Monday, November 27, 2006

Pioneers of PSL sharing history

PORT ST. LUCIE — They were just a couple of friends, sitting on a sunny patio, chatting about old times.

With a camera. And an audience.

Fay James, 79, and Mickey Ford, 66, are some of the first people to share their memories of the earliest days of Port St. Lucie for the city's Historical Society oral history project.

With help from the city's Communications Department, the society has recorded the recollections of more than a dozen Port St. Lucie pioneers — people who came to the city in the 1960s and 1970s. Contributors include Bob Minsky, the former mayor who spent more than an hour during his last week in office sharing memories with the camera.

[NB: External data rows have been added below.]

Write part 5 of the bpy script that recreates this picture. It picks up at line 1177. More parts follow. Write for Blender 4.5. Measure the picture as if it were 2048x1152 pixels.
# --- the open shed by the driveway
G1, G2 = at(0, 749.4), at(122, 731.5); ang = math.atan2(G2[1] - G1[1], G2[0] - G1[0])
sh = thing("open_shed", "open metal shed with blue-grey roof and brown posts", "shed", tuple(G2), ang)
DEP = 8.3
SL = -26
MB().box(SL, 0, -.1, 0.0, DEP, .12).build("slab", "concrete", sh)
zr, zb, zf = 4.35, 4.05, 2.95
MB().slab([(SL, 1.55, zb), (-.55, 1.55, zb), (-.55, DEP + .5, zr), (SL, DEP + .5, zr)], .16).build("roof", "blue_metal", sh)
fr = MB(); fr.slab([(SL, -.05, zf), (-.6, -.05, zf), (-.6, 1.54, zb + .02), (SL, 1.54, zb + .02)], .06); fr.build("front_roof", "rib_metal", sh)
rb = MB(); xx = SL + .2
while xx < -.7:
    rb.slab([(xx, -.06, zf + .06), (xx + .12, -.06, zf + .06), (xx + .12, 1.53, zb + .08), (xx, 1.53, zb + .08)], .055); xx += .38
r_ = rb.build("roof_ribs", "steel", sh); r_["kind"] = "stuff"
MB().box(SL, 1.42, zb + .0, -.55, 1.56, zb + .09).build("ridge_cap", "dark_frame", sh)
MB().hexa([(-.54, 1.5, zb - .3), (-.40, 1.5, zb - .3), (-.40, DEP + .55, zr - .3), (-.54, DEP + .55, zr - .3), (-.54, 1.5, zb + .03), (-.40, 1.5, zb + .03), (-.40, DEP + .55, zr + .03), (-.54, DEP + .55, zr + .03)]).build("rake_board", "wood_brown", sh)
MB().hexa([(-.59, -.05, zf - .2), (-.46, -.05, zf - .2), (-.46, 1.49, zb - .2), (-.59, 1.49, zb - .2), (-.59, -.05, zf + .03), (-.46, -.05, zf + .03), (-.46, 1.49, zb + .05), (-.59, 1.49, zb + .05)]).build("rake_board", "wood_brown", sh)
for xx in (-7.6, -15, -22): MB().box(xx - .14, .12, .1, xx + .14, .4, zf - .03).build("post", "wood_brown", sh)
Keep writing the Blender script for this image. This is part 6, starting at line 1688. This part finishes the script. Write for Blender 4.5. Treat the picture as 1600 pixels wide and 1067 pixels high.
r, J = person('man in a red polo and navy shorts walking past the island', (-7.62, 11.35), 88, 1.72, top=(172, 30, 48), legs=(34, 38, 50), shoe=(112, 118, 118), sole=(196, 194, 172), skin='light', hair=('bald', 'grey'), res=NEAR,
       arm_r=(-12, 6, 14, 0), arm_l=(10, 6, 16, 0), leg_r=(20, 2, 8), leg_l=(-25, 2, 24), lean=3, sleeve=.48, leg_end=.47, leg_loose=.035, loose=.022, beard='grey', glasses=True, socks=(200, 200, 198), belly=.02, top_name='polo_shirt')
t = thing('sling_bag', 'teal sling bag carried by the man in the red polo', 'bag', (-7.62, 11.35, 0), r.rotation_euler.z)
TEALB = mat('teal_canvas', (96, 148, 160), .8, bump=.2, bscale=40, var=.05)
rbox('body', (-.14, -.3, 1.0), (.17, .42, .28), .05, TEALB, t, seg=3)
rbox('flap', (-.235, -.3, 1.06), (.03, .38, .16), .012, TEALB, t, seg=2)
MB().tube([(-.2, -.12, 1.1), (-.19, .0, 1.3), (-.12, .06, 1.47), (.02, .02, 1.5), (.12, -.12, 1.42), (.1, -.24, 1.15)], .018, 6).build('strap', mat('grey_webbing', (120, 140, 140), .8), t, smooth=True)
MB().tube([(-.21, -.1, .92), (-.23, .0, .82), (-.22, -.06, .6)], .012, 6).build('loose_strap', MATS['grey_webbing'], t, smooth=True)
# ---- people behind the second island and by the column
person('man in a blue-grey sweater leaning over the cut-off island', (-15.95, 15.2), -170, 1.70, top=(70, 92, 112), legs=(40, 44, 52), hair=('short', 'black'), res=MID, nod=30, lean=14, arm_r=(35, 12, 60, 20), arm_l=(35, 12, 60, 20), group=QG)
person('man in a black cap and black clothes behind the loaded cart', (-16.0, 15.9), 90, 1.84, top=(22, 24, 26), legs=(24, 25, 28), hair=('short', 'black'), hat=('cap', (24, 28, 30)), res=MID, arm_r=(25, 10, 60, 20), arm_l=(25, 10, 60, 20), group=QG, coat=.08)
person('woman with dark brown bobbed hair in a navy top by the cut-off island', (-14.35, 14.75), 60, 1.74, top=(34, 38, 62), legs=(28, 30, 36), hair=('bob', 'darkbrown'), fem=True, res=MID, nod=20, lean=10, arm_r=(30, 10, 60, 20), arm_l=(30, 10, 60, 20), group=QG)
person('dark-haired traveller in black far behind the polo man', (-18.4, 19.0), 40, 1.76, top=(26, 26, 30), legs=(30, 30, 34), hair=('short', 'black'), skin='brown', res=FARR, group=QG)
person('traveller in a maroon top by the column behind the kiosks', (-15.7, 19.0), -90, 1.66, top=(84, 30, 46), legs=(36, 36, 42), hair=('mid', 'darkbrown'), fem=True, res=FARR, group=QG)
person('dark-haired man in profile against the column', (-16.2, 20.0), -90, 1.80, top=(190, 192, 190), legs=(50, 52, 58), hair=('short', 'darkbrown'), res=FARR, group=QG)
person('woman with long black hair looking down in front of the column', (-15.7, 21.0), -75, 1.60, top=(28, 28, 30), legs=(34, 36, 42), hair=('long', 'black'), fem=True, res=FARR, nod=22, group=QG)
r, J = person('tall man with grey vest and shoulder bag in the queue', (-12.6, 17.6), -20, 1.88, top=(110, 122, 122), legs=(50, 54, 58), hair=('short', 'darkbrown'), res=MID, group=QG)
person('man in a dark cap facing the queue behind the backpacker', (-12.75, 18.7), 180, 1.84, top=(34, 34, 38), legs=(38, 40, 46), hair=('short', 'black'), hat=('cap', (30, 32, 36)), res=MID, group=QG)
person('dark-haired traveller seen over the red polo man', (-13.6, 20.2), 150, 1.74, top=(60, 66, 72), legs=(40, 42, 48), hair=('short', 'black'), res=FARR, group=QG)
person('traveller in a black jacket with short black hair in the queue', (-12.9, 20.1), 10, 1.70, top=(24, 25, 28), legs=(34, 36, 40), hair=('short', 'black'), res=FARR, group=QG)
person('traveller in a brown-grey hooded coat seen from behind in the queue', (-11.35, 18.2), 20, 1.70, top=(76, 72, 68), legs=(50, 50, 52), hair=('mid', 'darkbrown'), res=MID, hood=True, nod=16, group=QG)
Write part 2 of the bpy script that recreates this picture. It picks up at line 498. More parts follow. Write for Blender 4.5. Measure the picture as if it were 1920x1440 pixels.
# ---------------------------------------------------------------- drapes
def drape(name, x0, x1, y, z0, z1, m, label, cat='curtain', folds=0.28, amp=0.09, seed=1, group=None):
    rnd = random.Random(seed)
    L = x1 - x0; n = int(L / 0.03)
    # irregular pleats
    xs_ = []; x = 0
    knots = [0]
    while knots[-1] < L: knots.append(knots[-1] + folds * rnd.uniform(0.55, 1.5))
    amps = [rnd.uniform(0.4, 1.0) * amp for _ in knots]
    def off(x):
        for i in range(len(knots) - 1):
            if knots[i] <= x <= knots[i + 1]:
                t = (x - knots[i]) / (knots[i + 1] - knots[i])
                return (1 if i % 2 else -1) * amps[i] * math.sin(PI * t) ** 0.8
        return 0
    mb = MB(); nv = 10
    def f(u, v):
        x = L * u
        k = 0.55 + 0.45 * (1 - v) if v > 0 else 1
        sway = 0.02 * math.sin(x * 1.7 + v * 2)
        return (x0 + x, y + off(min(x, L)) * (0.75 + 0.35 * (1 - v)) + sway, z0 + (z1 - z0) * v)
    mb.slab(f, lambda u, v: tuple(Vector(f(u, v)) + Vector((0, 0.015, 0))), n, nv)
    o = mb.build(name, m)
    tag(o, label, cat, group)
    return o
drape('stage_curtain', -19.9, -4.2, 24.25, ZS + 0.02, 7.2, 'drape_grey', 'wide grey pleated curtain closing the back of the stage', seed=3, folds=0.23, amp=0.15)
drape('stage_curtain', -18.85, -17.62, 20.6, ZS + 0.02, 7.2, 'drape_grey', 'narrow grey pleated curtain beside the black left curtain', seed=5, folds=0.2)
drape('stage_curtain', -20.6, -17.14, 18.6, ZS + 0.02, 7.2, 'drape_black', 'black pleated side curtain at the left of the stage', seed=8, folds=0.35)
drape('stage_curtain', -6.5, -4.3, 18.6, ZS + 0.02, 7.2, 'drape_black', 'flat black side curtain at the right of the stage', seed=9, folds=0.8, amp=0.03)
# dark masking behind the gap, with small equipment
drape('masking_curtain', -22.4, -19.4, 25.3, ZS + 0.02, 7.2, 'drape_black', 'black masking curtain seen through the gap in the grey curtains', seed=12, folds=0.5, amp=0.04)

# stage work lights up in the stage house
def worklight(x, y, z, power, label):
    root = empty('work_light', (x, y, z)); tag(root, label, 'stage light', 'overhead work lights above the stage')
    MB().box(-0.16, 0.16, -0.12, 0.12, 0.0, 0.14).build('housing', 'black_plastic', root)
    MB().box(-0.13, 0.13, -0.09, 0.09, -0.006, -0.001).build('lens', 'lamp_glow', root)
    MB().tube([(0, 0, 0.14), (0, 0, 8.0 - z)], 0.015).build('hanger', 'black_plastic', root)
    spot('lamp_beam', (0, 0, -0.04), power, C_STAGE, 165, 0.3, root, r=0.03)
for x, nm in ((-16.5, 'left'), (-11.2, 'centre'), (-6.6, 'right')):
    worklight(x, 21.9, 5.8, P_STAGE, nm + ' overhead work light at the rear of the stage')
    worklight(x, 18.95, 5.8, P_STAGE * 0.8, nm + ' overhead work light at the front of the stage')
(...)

"If we don't preserve our history as we go, we're going to look up one day and it's going to be gone," Minsky said.

James, who moved to Port St. Lucie permanently in 1978 after years of coming down from Virginia for vacations, recalled winter cocktail parties at golf course homes in Sandpiper Bay.
"People dressed up for the parties," James said. "I mean dressed — furs, you know this was in winter, and full-length gowns."

In those years, Port St. Lucie was a retirement village near enough to Martin County, the playground of Frances Langford Stuart, to attract a few famous faces. It wasn't unusual, James and other pioneers said, to see Perry Como out on the Port St. Lucie golf courses.
But the General Development Corp. town wasn't exactly the high life. There was one restaurant and one gas station.

When 83-year-old Roman Mager moved here in 1959, before Port St. Lucie was even incorporated as a city, friends laughed at him. They called the city an "out of civilization" place.
"That's where I wanted to be," Mager said. "Now, I'm missing the out-of-civilization place, to be perfectly frank."

Thanks to the population boom of recent years, most of the city's 150,000 residents are newcomers. Which is precisely why pioneers like Mager think Port St. Lucie Historical Society has the right idea trying to preserve history.

"There are very few people who know of it," Mager said. "Things were constantly changing. We need people to keep ... the past."

PORT ST. LUCIE REMEMBERED

General Development Corp. incorporated the original 80-square miles of Port St. Lucie in April 1961. The population in 1970 was 330. Early residents were mostly retirees from the Northeast.

Pioneers remember a variety of experiences including:

• Cocktail parties on patios overlooking golf courses.
• Roughing it in homes wired for just 60 amps. The electrical appliances were a refrigerator, a coffeepot and "maybe" a toaster.
• Telling friends to send letters to "Sandpiper Bay Country Club" instead of a city address.